My parents, of course, were not pleased. They could forgive the fake tattoos I was so fond of, to an extent, but my ballpoint creations (including one skull and crossbones design with “Born To Die Young” written underneath the design that I inked on my upper arm one night for a school dance), wore on their patience. They explained to me over and over again how it wasn’t right to get tattoos. Tattoos would ruin my life. Tattoos would make it hard for me to get ahead. Tattoos were just wrong. They assumed I would outgrow my obsession with getting inked as soon as I came into contact with “the real world.”

Neither their nay saying nor my own real world experiences could dissuade me, but I did become convinced me that if I was going to get tattoos, at least while I was living at home and trying to find a job, I would need to get them in places that could be easily concealed. Hence my first tattoo – a small red heart over my right kidney.

It was about a month after my 18th birthday, and my boyfriend and I had been doing research on tattoos and tattooing for a few months. We found a studio about a half-hour away from where he went to college, and one fine afternoon, we headed over there to get it done. It hurt, but not as much as I thought it would – it was more a dull ache with some heat, no “real” pain to it. When we went back to my boyfriend’s dorm room afterwards, I got to show it off to his roommates and friends, who were all greatly impressed, never having met anyone with a tattoo before in their sheltered lives.

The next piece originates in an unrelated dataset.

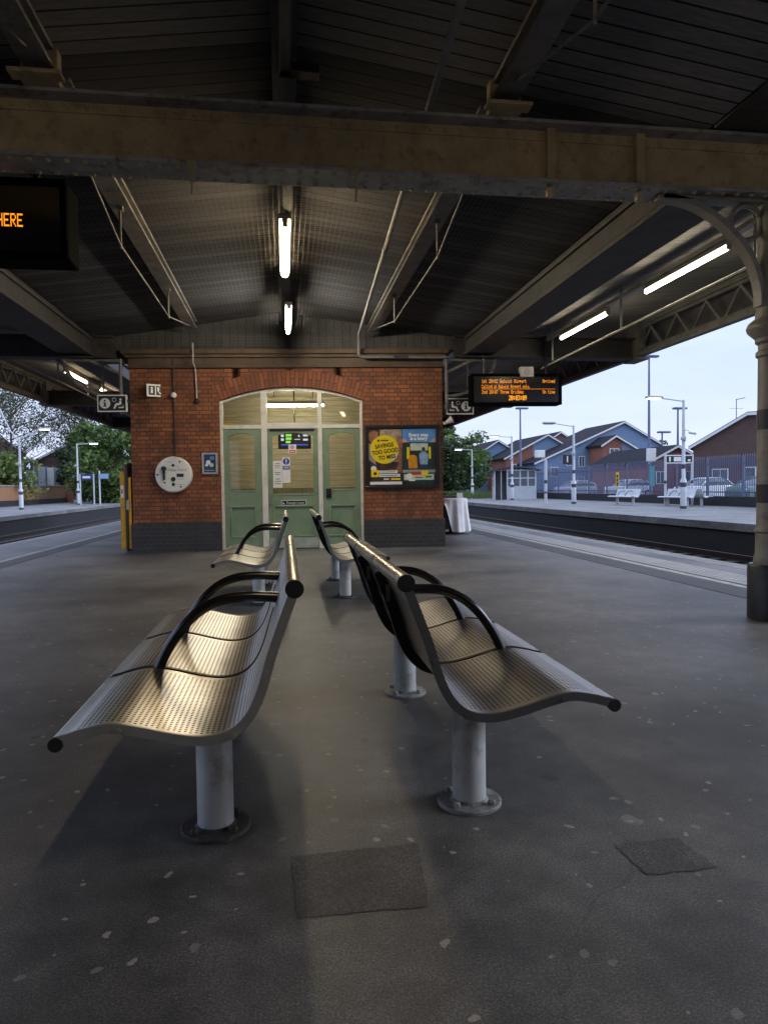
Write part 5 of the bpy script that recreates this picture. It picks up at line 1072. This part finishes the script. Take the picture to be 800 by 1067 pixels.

My heart healed quickly, and instead of satisfying my urge to be tattooed, it started me on my ink addiction. The blue rose was still in my mind. To me, it had become a symbol. It would show that I had arrived at a place in my life where I didn’t have to care what anyone thought of me. I knew that doors may be closed to me because of my tattoo choices, and so if I wanted a well-paying job, I couldn’t have such an obvious or large tattoo on my forearm. There had to be some way…

Tattooing always stayed my personal goal, but my professional goals changed a few times over the year. There was only one thing that remained constant: I wanted to write. To me, this would be the perfect job for a tattooed woman to hold. My readers wouldn’t see my rose, my editors wouldn’t see my rose, and my publishers wouldn’t see my rose. What could be better?

I worked a number of jobs that had nothing to do with writing: retail jobs in book stores, photographer’s assistant and office assistant, operations analyst, and computer programmer, but none of them fulfilled me. My newest position is teaching English – close to writing, so it feels good, but it’s definitely not a position where visibly tattooed women can reign. My jobs have tided me over while I figure out how to get paid for writing, and while I’m at it, get my blue rose tattoo.

Over the years, I’ve added more easily hidden tattoos to my collection – a bracelet around my ankle with an ankh on each end to anchor it so that it fit around a small fairy; a catwoman, drawn by a friend, that takes up my entire shoulder; a small bat, smoking a cigarette, taken from a comic book I loved; and a black sun, eight points radiating out from it to make a somewhat obscured chaos sign. When dressed for work, none of my tattoos show themselves. I’ve used that to my advantage, often hiding my tattoos during job interviews and important meetings where they might be looked down upon or call my credibility into question. I’ve had friends who didn’t realize that I was tattooed until a trip to the beach or pool revealed my tattoos in all their glory.

I still don’t have my blue rose, though. The day I get my rose tattoo will be the day that I’m awarded tenure in a teaching position or the day I find that I’m able to support myself with my writing. That day isn’t here yet, but it’s something that I’m still working for and looking forward to. My determination to be a tattooed woman has never wavered, nor has my determination to achieve my dream and prove myself with my blue rose.